Could you repeat the records below exactly, leaving out any pictures?

SUPPLIED DATA:
..............................

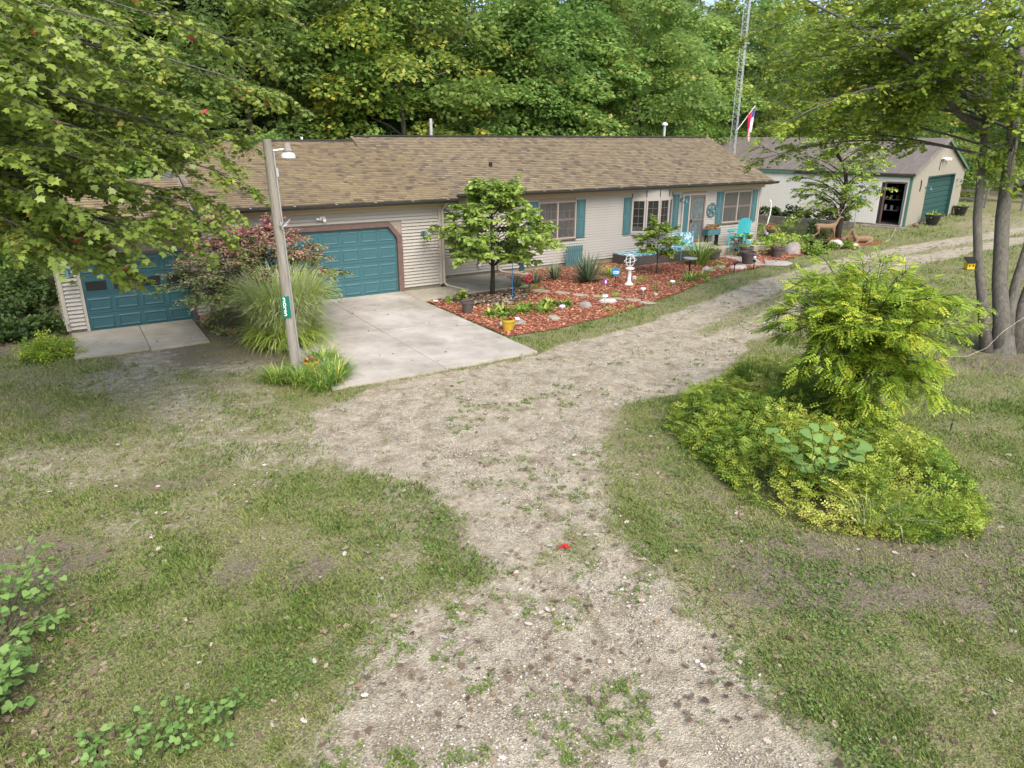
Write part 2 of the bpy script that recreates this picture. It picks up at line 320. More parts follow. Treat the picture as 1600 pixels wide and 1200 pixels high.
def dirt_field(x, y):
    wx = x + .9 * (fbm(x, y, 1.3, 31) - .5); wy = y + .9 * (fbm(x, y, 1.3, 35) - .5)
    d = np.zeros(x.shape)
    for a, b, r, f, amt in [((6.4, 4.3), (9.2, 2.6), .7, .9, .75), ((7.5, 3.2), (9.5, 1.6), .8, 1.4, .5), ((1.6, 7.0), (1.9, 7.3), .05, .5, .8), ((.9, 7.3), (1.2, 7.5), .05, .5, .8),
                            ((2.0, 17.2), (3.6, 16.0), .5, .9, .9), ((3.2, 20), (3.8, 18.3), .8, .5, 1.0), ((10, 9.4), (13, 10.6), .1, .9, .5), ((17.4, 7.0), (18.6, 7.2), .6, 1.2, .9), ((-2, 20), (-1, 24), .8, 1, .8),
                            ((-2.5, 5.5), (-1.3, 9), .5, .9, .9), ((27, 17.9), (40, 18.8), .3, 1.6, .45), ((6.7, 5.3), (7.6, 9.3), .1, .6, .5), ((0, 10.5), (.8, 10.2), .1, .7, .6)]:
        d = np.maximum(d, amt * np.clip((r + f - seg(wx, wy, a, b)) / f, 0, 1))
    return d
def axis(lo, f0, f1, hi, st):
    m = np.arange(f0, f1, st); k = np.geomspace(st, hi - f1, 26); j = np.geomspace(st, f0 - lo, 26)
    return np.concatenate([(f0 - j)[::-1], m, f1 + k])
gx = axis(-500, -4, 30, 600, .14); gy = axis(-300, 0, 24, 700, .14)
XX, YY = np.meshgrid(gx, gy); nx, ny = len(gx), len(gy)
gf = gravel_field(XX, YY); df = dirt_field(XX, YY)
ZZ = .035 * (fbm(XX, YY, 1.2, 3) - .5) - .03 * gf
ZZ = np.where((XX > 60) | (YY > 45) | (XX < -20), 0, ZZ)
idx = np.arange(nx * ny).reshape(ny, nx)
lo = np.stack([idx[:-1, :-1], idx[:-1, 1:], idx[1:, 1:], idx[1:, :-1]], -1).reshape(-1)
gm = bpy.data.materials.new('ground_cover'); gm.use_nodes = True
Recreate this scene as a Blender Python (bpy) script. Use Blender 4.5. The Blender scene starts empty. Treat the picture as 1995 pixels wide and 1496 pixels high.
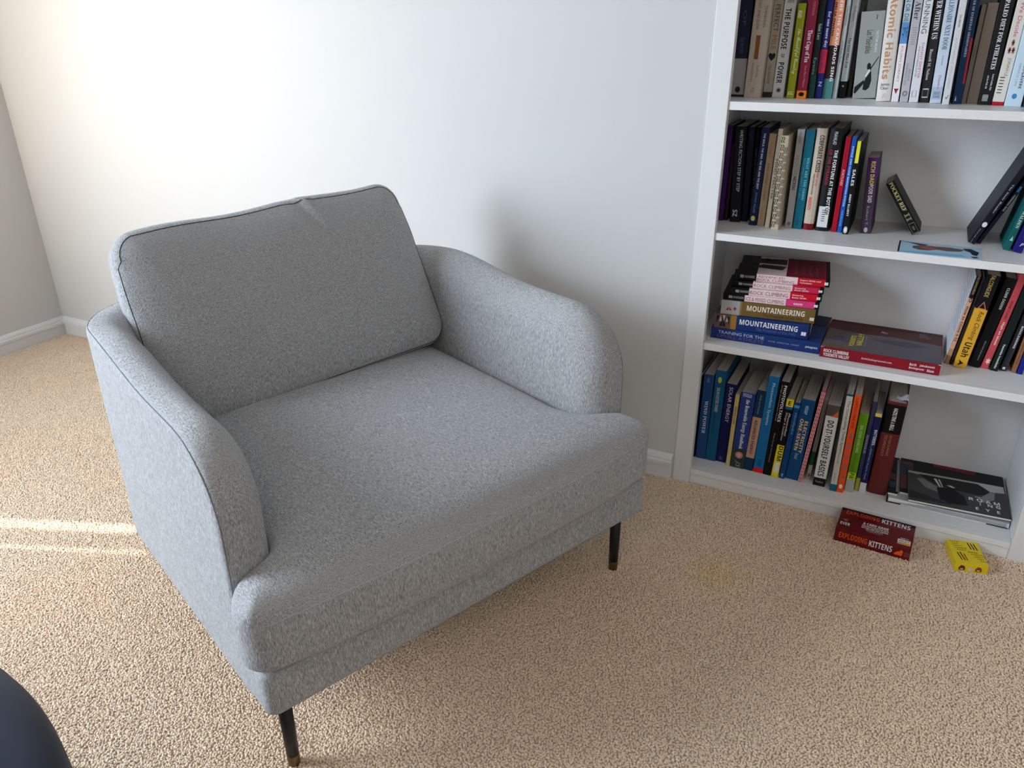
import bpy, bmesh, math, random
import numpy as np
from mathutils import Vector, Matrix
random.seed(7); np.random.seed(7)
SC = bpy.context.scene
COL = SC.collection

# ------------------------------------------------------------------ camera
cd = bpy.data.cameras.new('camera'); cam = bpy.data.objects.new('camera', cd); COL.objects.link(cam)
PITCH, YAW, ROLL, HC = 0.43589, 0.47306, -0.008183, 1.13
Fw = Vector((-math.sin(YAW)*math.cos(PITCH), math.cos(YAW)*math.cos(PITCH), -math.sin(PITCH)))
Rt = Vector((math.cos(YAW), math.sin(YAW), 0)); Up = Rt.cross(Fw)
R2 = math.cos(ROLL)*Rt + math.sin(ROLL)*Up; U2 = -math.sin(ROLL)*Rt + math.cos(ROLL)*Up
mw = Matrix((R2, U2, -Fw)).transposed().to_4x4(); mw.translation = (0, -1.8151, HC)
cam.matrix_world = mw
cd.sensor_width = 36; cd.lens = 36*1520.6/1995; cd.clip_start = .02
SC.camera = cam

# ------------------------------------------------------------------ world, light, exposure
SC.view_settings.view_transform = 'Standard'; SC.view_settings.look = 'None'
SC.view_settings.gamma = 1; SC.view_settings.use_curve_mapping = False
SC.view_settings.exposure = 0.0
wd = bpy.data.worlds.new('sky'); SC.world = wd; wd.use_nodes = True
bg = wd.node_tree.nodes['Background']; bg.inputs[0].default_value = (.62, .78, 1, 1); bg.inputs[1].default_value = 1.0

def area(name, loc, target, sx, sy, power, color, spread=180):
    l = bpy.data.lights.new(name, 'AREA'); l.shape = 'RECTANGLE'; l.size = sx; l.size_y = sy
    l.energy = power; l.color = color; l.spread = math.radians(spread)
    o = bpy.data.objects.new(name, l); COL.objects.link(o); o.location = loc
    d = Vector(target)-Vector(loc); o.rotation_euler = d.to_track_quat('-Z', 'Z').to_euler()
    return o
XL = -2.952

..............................

EXPECTED ANSWER:
Write part 2 of the bpy script that recreates this picture. It picks up at line 320. More parts follow. Treat the picture as 1600 pixels wide and 1200 pixels high.
def dirt_field(x, y):
    wx = x + .9 * (fbm(x, y, 1.3, 31) - .5); wy = y + .9 * (fbm(x, y, 1.3, 35) - .5)
    d = np.zeros(x.shape)
    for a, b, r, f, amt in [((6.4, 4.3), (9.2, 2.6), .7, .9, .75), ((7.5, 3.2), (9.5, 1.6), .8, 1.4, .5), ((1.6, 7.0), (1.9, 7.3), .05, .5, .8), ((.9, 7.3), (1.2, 7.5), .05, .5, .8),
                            ((2.0, 17.2), (3.6, 16.0), .5, .9, .9), ((3.2, 20), (3.8, 18.3), .8, .5, 1.0), ((10, 9.4), (13, 10.6), .1, .9, .5), ((17.4, 7.0), (18.6, 7.2), .6, 1.2, .9), ((-2, 20), (-1, 24), .8, 1, .8),
                            ((-2.5, 5.5), (-1.3, 9), .5, .9, .9), ((27, 17.9), (40, 18.8), .3, 1.6, .45), ((6.7, 5.3), (7.6, 9.3), .1, .6, .5), ((0, 10.5), (.8, 10.2), .1, .7, .6)]:
        d = np.maximum(d, amt * np.clip((r + f - seg(wx, wy, a, b)) / f, 0, 1))
    return d
def axis(lo, f0, f1, hi, st):
    m = np.arange(f0, f1, st); k = np.geomspace(st, hi - f1, 26); j = np.geomspace(st, f0 - lo, 26)
    return np.concatenate([(f0 - j)[::-1], m, f1 + k])
gx = axis(-500, -4, 30, 600, .14); gy = axis(-300, 0, 24, 700, .14)
XX, YY = np.meshgrid(gx, gy); nx, ny = len(gx), len(gy)
gf = gravel_field(XX, YY); df = dirt_field(XX, YY)
ZZ = .035 * (fbm(XX, YY, 1.2, 3) - .5) - .03 * gf
ZZ = np.where((XX > 60) | (YY > 45) | (XX < -20), 0, ZZ)
idx = np.arange(nx * ny).reshape(ny, nx)
lo = np.stack([idx[:-1, :-1], idx[:-1, 1:], idx[1:, 1:], idx[1:, :-1]], -1).reshape(-1)
gm = bpy.data.materials.new('ground_cover'); gm.use_nodes = True
Recreate this scene as a Blender Python (bpy) script. Use Blender 4.5. The Blender scene starts empty. Treat the picture as 1995 pixels wide and 1496 pixels high.
import bpy, bmesh, math, random
import numpy as np
from mathutils import Vector, Matrix
random.seed(7); np.random.seed(7)
SC = bpy.context.scene
COL = SC.collection

# ------------------------------------------------------------------ camera
cd = bpy.data.cameras.new('camera'); cam = bpy.data.objects.new('camera', cd); COL.objects.link(cam)
PITCH, YAW, ROLL, HC = 0.43589, 0.47306, -0.008183, 1.13
Fw = Vector((-math.sin(YAW)*math.cos(PITCH), math.cos(YAW)*math.cos(PITCH), -math.sin(PITCH)))
Rt = Vector((math.cos(YAW), math.sin(YAW), 0)); Up = Rt.cross(Fw)
R2 = math.cos(ROLL)*Rt + math.sin(ROLL)*Up; U2 = -math.sin(ROLL)*Rt + math.cos(ROLL)*Up
mw = Matrix((R2, U2, -Fw)).transposed().to_4x4(); mw.translation = (0, -1.8151, HC)
cam.matrix_world = mw
cd.sensor_width = 36; cd.lens = 36*1520.6/1995; cd.clip_start = .02
SC.camera = cam

# ------------------------------------------------------------------ world, light, exposure
SC.view_settings.view_transform = 'Standard'; SC.view_settings.look = 'None'
SC.view_settings.gamma = 1; SC.view_settings.use_curve_mapping = False
SC.view_settings.exposure = 0.0
wd = bpy.data.worlds.new('sky'); SC.world = wd; wd.use_nodes = True
bg = wd.node_tree.nodes['Background']; bg.inputs[0].default_value = (.62, .78, 1, 1); bg.inputs[1].default_value = 1.0

def area(name, loc, target, sx, sy, power, color, spread=180):
    l = bpy.data.lights.new(name, 'AREA'); l.shape = 'RECTANGLE'; l.size = sx; l.size_y = sy
    l.energy = power; l.color = color; l.spread = math.radians(spread)
    o = bpy.data.objects.new(name, l); COL.objects.link(o); o.location = loc
    d = Vector(target)-Vector(loc); o.rotation_euler = d.to_track_quat('-Z', 'Z').to_euler()
    return o
XL = -2.952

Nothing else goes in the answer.